She & Him - Volume Two

The quintessential indie pixie dream girl (Shout out to Sean for that phrasing) returns with M. Ward in tow for another folk pop compilation. Volume Two finds the aforementioned dream girl Zooey Deschanel singing more songs about love, much in the vein of 2008's Volume One, but with less variation in style. Instead, She & Him stick ardently to drum-driven '50s style country/folk pop, adorned with strings, piano and the rattling of acoustic guitar (with some simple, but extremely effective electric guitar solos and riffs). The composition and identity are tighter in Volume Two and it feels less like an experiment or larf, and more like a serious project. And each song is loaded with Deschanel's feelings of isolation from love, rather than a quest for it. Tracks like "Don't Look Back" and "Lingering Still" build off of the idea that love is all about stars aligning, and single moments that go awry. It's not that love seems wholly evasive, but that it appears and drifts away faster than we want.

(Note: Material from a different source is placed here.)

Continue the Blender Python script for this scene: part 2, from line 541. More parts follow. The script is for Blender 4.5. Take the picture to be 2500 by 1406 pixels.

And for that I applaud She & Him. It's a more grown album. The dour "Me and You" which opens with the lines "Well I'm back in your good graces again/Remember when you told me I was your only friend?" identifying that sense that we drift in and out of each other's lives endlessly and that the worrying "you" of the song has let life hold him back from what love has to offer. It's an all-too-true story that we've all experienced. Love is about opening up to it, and when we don't, or at least tie ourselves too greatly to our fears, we tend to miss out on experiences we may value. The common thread is love breaking down, and in "Gonna Get Along Without You Now," Deschanel throws down the verbal gauntlet of a woman alienated. The lyrics are built on confidence, though, and while there isn't a sunny disposition to every track, there is a tough exterior, one that seems always declaring, "I can do better." It's not a stark contrast to Volume One, but definitely lacking the quiet sadness of songs like "Sentimental Heart" and even the pleading forcefulness of "Why Do You Let Me Stay Here?"

What's better, though, is that there's no sophomore slump here. The music has advanced organically, and Deschanel's vocals are again pitch-perfect, if relatively unchallenged by big, dramatic maneuvers. The tracks feature a more lush feel, with more overlaid tracks of vocals and backing vocals, and while several of the songs sound similar, they define themselves with quality words. I suppose, after hearing Charlotte Gainsbourg's IRM, this album feels a little too consistent, but in listening to Volume One and Two back-to-back, it does feel like a complete pairing. There is a timelessness to the music Ward and Deschanel create, partly because its influences are classic folk songs, but also because the ideas are infinite. It's all love. The whole album. Love never seems to be a happy thing here, but it is the driving force for every action and decision. It stops short of the "Love/Fear" line lampooned in Donnie Darko, but the album definitely projects a variation of that sentiment. We're not getting behind Deschanel as a lovable loser, we're standing before her pulpit to learn the lessons she wishes to bestow. In one way, that makes the album preachy, but in another, the unapologetic delivery endears it to you too. And the band deftly incorporates NRBQ's "Ridin' in My Car" into the chain of romantic lamentation, which deserves a special round of applause itself. My only major gripe is that there aren't a lot of songs that grab you, and on an album that comes in at under 45 minutes, that can make it run together and drift by. Still, the opening track "Thieves" and eleventh "Over It Over Again" are both true gems. Volume Two is, as said above, a more mature album that blends some of the "love makes me sad" vibe of Volume One with a distinct "love comes and goes and screw you for letting it go person X" vibe. It's a literal embodiment of the phrase "love's labours lost." While I'd have like to love this album more, I can't decry its skill and beauty. It's a winner, and it captures reality in an angelically beautiful voice.